═══ Material provided
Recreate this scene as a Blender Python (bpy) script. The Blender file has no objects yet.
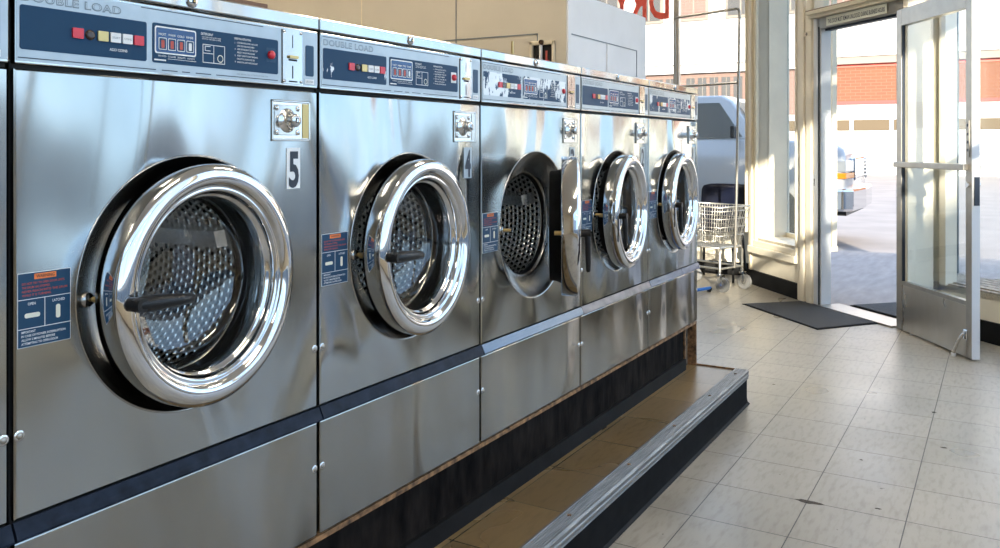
══════
═══ Material provided
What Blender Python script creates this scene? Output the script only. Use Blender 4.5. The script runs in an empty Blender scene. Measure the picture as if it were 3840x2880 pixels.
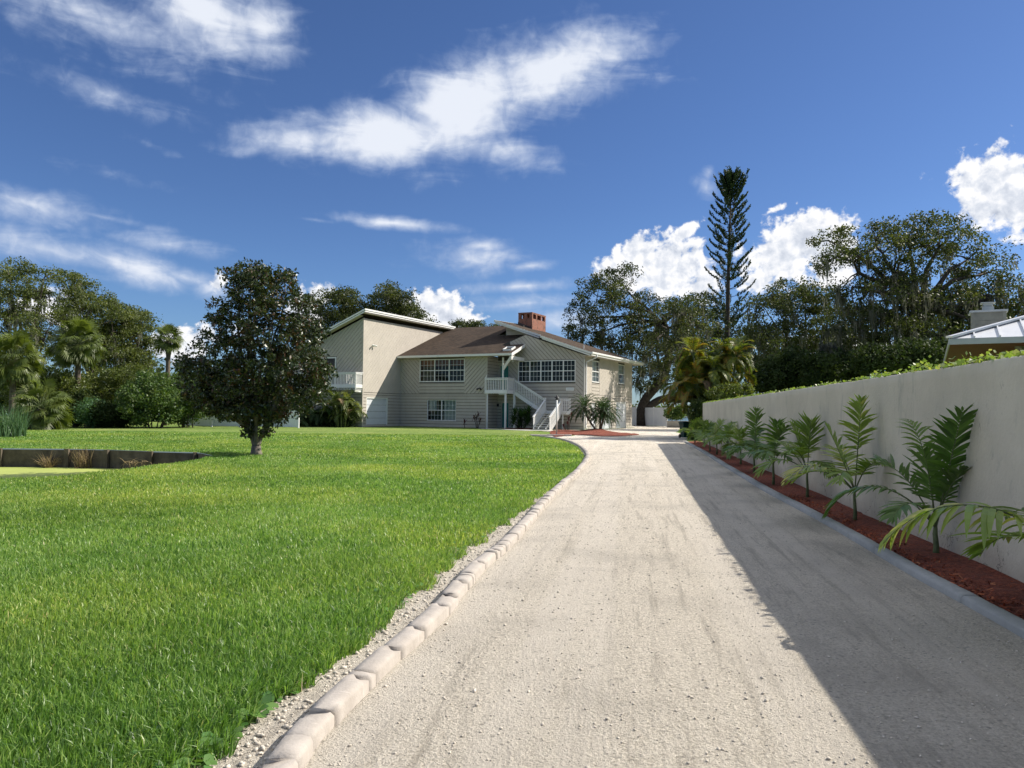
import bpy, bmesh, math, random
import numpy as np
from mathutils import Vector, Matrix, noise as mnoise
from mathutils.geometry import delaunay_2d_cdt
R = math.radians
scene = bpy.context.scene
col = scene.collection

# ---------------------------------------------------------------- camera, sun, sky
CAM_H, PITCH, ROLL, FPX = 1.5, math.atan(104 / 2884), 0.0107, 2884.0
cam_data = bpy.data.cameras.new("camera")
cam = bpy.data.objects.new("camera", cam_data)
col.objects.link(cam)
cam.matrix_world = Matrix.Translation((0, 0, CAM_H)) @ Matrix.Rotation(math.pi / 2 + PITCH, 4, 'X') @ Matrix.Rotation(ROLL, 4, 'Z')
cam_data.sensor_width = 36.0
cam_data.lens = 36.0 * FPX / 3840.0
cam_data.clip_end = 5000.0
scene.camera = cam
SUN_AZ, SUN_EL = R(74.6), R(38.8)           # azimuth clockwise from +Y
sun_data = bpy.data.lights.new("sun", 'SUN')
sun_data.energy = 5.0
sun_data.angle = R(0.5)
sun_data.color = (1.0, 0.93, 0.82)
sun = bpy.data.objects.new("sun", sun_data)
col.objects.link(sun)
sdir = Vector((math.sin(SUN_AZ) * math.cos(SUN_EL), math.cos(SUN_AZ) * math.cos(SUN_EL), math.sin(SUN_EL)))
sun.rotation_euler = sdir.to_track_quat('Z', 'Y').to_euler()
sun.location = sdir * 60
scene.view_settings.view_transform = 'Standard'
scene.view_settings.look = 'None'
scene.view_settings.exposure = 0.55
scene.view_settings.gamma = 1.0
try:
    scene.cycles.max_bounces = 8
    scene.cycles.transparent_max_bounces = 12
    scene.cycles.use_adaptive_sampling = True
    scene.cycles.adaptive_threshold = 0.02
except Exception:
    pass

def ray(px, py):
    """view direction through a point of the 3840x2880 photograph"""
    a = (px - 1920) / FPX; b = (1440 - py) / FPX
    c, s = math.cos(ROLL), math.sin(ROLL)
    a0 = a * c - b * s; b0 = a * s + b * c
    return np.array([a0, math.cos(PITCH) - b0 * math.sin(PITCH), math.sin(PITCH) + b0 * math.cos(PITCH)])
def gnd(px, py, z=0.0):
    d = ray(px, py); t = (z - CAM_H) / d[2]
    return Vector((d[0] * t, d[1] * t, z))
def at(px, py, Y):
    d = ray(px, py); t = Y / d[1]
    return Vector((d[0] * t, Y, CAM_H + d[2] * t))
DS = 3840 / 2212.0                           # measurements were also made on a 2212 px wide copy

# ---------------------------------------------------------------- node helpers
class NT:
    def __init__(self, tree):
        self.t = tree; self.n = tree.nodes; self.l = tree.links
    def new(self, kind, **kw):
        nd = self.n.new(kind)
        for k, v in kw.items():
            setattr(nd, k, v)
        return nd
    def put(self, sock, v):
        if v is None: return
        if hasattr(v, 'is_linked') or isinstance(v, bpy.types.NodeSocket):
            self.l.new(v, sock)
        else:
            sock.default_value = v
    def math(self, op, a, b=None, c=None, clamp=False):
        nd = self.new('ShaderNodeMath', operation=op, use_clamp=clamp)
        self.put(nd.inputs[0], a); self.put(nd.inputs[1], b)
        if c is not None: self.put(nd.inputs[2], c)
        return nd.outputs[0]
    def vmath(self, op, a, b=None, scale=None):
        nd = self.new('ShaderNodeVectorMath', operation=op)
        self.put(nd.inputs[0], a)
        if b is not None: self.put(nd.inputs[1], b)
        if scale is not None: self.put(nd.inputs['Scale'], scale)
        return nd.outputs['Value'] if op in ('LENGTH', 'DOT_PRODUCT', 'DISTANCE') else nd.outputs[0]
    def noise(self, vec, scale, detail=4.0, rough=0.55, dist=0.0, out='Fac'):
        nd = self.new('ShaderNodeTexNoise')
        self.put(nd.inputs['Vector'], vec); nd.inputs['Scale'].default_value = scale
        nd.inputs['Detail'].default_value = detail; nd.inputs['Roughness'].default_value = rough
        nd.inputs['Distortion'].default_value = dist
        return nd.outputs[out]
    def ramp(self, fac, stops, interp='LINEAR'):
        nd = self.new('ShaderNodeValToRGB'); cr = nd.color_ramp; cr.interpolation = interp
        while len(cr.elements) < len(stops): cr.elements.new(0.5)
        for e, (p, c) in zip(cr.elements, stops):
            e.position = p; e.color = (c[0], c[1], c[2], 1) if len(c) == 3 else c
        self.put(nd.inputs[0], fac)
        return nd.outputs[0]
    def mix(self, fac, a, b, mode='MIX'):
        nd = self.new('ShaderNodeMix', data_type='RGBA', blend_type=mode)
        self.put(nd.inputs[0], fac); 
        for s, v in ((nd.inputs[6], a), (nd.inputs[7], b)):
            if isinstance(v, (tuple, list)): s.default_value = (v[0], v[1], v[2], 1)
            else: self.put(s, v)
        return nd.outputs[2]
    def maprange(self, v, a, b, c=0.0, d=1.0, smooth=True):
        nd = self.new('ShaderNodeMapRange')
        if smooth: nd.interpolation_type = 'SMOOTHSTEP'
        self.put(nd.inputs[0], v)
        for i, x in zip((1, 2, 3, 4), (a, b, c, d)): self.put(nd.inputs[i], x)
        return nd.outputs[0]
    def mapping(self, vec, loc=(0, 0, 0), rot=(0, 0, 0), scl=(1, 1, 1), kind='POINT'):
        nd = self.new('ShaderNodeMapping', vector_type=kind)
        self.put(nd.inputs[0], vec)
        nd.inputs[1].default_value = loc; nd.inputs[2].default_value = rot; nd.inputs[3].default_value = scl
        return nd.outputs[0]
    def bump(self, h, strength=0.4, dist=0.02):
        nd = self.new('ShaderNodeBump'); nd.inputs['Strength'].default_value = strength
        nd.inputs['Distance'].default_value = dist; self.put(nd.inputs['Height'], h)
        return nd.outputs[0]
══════
═══ Material provided
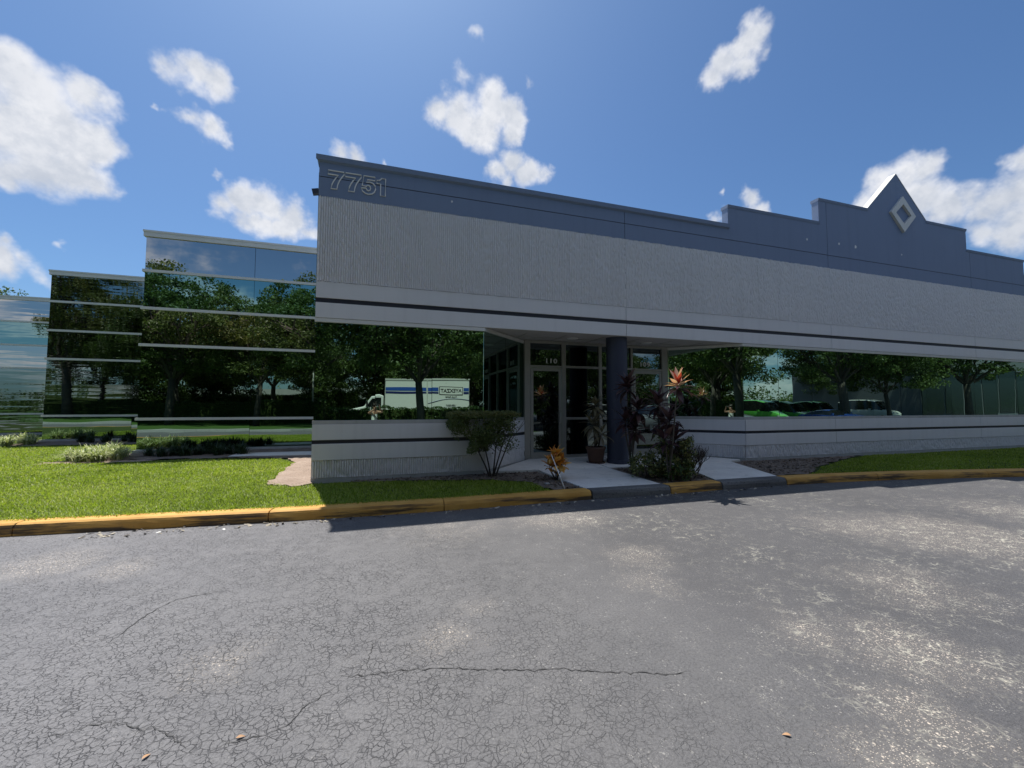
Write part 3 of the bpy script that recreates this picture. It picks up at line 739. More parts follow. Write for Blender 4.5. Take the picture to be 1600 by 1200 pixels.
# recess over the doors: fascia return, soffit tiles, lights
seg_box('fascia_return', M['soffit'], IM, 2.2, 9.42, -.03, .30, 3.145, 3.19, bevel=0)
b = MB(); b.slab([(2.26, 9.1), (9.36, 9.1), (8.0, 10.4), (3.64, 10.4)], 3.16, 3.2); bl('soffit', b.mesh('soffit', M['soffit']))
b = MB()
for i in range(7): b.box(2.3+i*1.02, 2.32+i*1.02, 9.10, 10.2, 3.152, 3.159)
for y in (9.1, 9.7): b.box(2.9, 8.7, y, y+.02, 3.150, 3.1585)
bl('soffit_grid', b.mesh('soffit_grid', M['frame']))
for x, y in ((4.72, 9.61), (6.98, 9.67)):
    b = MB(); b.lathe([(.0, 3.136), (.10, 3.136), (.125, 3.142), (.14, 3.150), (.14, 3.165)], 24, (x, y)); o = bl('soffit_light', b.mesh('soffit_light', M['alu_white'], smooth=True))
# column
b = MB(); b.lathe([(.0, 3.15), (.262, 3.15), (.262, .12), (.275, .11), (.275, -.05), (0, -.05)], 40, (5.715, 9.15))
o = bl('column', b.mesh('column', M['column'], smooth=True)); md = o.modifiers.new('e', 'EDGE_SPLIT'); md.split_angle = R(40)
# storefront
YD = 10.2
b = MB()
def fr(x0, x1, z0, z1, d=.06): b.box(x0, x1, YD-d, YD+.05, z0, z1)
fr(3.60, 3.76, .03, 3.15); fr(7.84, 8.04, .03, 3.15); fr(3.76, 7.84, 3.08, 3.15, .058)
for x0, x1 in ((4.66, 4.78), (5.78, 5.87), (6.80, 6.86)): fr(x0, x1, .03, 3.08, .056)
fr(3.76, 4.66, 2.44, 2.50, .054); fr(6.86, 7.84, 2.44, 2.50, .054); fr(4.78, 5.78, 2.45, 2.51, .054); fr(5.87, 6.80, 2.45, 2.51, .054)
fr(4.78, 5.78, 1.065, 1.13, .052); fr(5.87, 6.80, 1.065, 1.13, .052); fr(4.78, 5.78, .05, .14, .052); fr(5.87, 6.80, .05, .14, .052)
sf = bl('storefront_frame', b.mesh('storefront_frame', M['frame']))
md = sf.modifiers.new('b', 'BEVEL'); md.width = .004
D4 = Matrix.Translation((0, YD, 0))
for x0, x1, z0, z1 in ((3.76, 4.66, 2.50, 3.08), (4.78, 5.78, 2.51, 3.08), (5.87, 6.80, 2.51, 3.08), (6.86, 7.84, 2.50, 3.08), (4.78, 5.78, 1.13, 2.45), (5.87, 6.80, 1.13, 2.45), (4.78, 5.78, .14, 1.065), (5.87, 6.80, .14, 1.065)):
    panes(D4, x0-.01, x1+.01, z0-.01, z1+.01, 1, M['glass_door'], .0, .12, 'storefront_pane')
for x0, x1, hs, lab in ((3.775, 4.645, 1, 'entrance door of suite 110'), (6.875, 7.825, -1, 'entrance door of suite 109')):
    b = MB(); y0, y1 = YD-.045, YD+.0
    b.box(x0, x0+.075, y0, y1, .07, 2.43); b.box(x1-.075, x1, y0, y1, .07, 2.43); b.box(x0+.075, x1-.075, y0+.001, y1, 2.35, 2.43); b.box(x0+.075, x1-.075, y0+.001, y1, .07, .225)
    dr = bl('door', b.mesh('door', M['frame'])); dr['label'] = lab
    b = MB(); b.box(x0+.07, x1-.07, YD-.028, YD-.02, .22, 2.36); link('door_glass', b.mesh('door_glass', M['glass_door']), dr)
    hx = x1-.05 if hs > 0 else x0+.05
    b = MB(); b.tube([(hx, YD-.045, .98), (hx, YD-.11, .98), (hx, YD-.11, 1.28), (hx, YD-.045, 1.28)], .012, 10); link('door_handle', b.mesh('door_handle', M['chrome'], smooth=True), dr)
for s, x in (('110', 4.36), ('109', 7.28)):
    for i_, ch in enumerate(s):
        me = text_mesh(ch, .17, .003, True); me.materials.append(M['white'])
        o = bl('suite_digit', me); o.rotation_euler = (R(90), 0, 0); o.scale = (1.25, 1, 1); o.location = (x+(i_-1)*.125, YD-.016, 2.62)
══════
Extract exactly, and only, the lines from the one with "What Blender Python" to the one with "col = scene.collection", both ends counted. Leave the images behind.

Result of the exercise:
What Blender Python script creates this scene? Output the script only. Use Blender 4.5. The script runs in an empty Blender scene. Measure the picture as if it were 3840x2880 pixels.
import bpy, bmesh, math, random
import numpy as np
from mathutils import Vector, Matrix, noise as mnoise
from mathutils.geometry import delaunay_2d_cdt
R = math.radians
scene = bpy.context.scene
col = scene.collection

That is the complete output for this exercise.